Self-Assembly Demo

Version 3.1 is available now! This version includes the ability to simulate polygonal particles with custom shapes, as well as additional plotting features. Changelog

This is an interactive simulation demonstrating self-assembly: particles organizing themselves into different structures. You can use it to simulate the behavior of a box full of particles, and see how they form gases, liquids, and crystals based on the density and temperature. The included models are:

• Square-well particles (2D) +
  In two dimensions, the square-well model instead forms a hexagonal crystal, and again shows a gas-liquid transition.
• Patchy particles (2D) +
  These are two-dimensional simulations of circular particles that each have a few attractive patches on their surface: you can choose between three, four, and five. These particles only attract each other when two of these patches are close to each other. This means they like to form crystal structures that match the way patches are placed on the particles. For example, when each particle has four patches, arranged on the corners of a square, then the crystal they like to form is a square lattice. Similarly, three-patch particles form a honeycomb lattice. Five-patch particles, on the other hand, are much harder to predict, and can form so-called quasicrystals: strange patterns that (unlike normal crystals) are not periodic.
• Square-shoulder particles (2D) +
  This is another two-dimensional model which can form quasicrystals, but here the particles repel each other when they come close. This also allows them to form two different hexagonal phases: one at low density, and one at high density.
• Polygons (2D) +
  A variety of hard polygons, which self-assemble into different crystal phases. You can also design your own particle shape!
• Hard spheres (3D) +
  Hard spheres are one of the most fundamental model systems in soft matter.
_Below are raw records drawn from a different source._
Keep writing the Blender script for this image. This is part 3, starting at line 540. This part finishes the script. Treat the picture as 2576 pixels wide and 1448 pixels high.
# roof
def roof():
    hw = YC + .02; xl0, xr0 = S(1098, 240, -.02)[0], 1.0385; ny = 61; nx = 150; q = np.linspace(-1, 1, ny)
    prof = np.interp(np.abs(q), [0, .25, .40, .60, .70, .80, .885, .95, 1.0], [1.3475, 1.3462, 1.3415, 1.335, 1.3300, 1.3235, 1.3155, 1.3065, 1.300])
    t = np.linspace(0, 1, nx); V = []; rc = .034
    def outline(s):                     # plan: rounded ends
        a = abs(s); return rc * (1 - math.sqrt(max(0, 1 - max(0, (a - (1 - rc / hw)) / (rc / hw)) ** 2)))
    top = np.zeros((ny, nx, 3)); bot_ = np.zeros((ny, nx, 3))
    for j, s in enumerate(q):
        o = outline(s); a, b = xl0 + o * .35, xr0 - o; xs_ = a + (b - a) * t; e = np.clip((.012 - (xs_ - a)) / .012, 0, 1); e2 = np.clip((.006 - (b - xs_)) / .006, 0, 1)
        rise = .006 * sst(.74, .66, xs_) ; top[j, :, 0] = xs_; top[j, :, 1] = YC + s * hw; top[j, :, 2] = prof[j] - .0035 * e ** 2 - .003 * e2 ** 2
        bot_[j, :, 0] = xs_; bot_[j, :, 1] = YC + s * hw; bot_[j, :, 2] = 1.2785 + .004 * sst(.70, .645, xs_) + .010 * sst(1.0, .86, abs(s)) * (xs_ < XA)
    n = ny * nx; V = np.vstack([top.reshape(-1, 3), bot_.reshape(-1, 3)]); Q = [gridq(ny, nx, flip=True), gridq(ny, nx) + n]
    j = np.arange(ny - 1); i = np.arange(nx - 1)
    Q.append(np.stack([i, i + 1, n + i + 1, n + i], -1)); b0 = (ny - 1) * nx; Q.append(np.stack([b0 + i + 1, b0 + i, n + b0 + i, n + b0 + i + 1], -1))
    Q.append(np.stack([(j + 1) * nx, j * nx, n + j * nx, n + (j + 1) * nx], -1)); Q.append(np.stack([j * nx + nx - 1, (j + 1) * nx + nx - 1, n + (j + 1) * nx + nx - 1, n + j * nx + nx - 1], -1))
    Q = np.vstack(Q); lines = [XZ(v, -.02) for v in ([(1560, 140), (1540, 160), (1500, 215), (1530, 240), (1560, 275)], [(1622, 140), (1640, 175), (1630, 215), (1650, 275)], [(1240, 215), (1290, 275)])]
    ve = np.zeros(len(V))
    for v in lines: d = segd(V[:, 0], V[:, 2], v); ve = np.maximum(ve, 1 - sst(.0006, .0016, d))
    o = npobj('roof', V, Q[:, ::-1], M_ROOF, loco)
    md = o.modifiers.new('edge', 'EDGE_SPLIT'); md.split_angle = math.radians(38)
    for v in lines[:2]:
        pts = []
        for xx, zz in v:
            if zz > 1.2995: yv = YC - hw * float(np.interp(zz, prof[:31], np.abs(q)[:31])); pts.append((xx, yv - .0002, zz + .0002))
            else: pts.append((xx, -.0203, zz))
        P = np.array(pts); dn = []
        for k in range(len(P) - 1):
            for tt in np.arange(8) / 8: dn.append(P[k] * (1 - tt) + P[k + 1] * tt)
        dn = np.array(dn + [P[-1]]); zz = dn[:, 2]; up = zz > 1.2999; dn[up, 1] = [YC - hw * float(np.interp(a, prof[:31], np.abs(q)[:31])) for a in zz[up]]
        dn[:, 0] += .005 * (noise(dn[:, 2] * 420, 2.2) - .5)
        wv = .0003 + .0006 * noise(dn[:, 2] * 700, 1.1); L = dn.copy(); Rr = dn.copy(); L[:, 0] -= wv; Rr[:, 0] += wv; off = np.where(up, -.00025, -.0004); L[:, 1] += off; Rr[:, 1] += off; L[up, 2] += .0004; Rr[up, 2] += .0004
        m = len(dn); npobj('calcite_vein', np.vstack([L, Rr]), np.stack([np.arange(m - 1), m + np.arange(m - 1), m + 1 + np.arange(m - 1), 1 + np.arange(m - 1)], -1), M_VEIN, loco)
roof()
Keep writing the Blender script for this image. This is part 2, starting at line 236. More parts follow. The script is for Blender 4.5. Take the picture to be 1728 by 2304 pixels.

At high packing fractions, they rapidly form a face-centered cubic (FCC) crystal structure.
• Square-well particles (3D) +
  This is a three-dimensional simulation of simple spherical particles which attract each other if they are close to each other. At high densities, they will eventually form a face-centered-cubic crystal. For strong attractions, the particles will cluster together, forming dense liquid droplets which may then freeze into a crystal.
• Vitrimers (3D) +
  This is a three-dimensional model for so-called vitrimers: a fairly recently invented class of polymers. Vitrimers consists of a two types of building blocks (let's say blue and red) bonded into a network structure. Bonds can only form between a blue and a red particle, and are too strong to ever break. However, if a particle has multiple possible bonding partners nearby, it will occasionally switch partners, so that the network can still rearrange and flow. Here, the units are again modeled as spheres with attractive patches. You will not see crystals here, but you can observe the formation of the bonding network, and see how playing with the number of blue and red particles changes its structure.
• Lennard-Jones (3D) +
  The Lennard-Jones model is one of the most commonly simulated models for interactions between simple molecules, such as argon. It has the classical phase diagram, containing a gas phase, a liquid phase, a supercritical fluid, and a crystal.

For all models, system parameters can be changed on the fly, and the demo can plot various characteristics of the system (radial distribution function, structure factor, potential energy).